EXERCISE OBJECTIVE
Retype, with no alterations, every line between the one containing "What Blender Python" and the one containing "S.camera = cam", counting both of those lines too. Pictures are to be left out.

PROVIDED RECORDS
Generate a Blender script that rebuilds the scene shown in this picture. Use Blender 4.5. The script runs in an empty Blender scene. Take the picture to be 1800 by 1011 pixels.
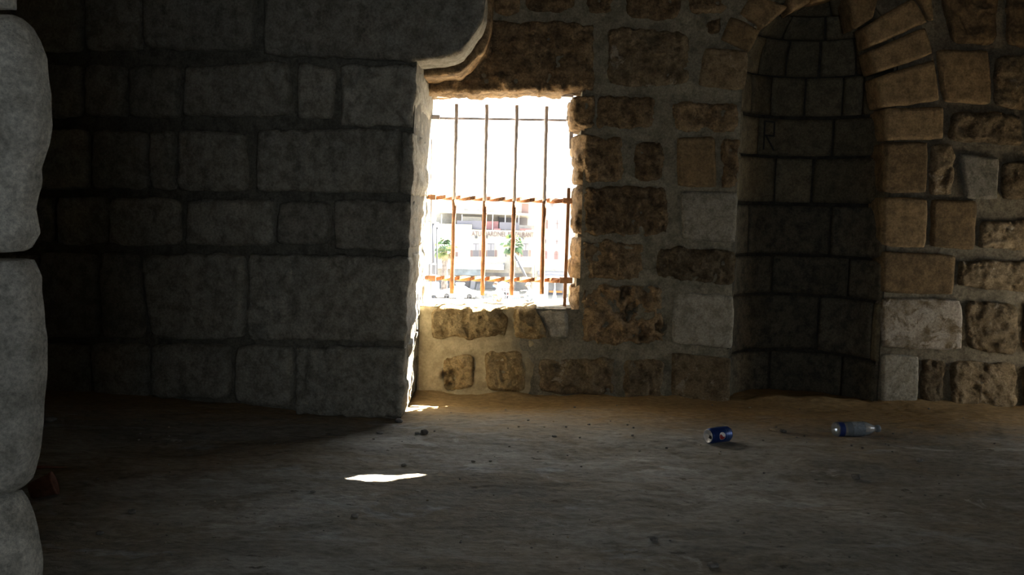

==

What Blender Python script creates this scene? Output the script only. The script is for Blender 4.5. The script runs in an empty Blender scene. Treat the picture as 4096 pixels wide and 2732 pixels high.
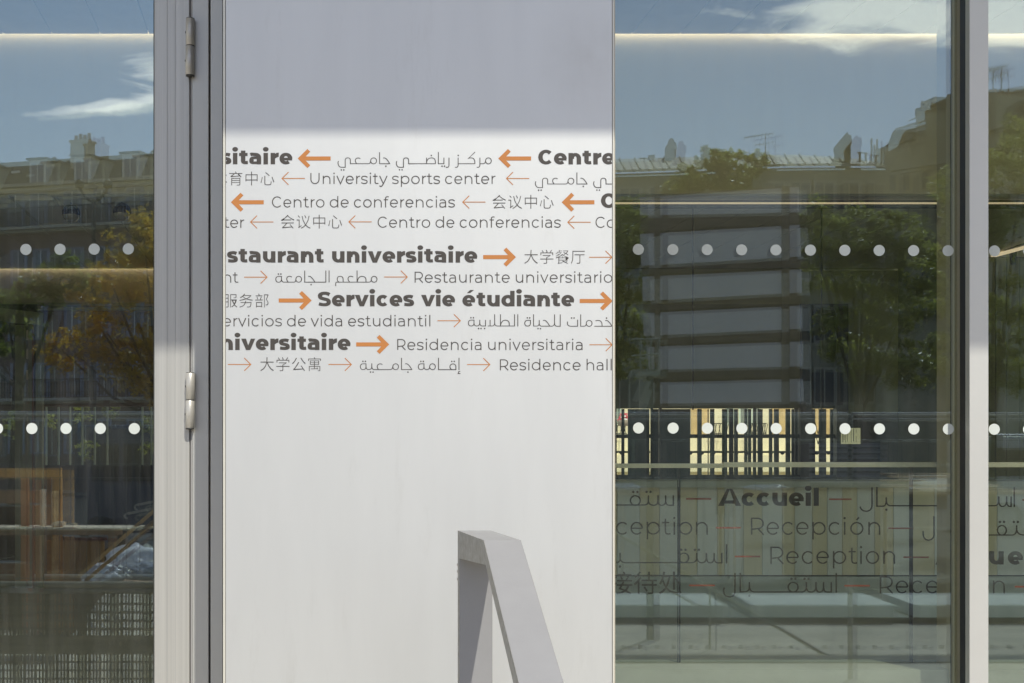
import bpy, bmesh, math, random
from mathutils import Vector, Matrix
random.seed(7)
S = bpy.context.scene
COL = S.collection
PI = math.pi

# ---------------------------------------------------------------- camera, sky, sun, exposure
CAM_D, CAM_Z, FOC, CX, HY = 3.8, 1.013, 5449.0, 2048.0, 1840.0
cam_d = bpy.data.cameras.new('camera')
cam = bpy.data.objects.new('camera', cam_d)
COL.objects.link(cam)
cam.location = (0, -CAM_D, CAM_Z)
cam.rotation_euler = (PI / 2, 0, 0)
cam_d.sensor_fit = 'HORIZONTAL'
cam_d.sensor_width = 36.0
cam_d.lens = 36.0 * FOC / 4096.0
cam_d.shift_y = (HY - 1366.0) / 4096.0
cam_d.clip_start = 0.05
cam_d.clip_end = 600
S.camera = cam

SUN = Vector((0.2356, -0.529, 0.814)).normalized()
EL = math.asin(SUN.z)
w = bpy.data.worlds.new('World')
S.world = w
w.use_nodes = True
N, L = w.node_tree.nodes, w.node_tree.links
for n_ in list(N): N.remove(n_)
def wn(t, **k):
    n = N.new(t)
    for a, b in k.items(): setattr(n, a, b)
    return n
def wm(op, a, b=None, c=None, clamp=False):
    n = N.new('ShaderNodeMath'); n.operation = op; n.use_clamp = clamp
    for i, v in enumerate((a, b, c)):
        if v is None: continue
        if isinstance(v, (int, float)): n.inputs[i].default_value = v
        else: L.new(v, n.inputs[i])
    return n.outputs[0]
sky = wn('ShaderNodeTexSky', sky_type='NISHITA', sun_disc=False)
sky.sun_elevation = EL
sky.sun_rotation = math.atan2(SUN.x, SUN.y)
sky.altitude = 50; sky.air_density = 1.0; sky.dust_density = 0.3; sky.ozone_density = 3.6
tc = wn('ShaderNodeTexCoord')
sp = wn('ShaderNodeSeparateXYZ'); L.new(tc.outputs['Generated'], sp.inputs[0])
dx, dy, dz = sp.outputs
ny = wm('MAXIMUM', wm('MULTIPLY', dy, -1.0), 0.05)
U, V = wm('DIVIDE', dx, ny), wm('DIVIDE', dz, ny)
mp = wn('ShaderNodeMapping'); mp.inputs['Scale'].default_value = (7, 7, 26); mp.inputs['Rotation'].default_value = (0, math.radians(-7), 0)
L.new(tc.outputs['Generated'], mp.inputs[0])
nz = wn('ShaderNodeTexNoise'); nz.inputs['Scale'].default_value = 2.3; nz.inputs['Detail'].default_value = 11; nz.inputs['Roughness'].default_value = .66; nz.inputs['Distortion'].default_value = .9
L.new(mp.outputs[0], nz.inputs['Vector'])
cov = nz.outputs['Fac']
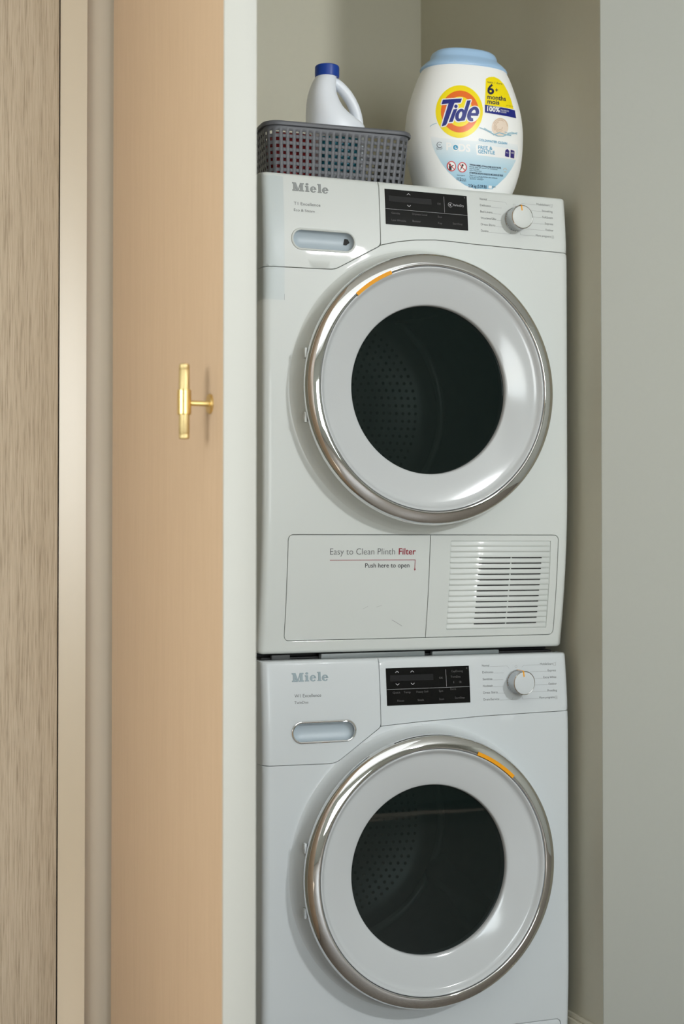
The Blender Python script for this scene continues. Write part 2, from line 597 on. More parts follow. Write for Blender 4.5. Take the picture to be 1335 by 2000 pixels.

RESULT
What Blender Python script creates this scene? Output the script only. The script is for Blender 4.5. The script runs in an empty Blender scene. Treat the picture as 4096 pixels wide and 2732 pixels high.
import bpy, bmesh, math, random
from mathutils import Vector, Matrix
random.seed(7)
S = bpy.context.scene
COL = S.collection
PI = math.pi

# ---------------------------------------------------------------- camera, sky, sun, exposure
CAM_D, CAM_Z, FOC, CX, HY = 3.8, 1.013, 5449.0, 2048.0, 1840.0
cam_d = bpy.data.cameras.new('camera')
cam = bpy.data.objects.new('camera', cam_d)
COL.objects.link(cam)
cam.location = (0, -CAM_D, CAM_Z)
cam.rotation_euler = (PI / 2, 0, 0)
cam_d.sensor_fit = 'HORIZONTAL'
cam_d.sensor_width = 36.0
cam_d.lens = 36.0 * FOC / 4096.0
cam_d.shift_y = (HY - 1366.0) / 4096.0
cam_d.clip_start = 0.05
cam_d.clip_end = 600
S.camera = cam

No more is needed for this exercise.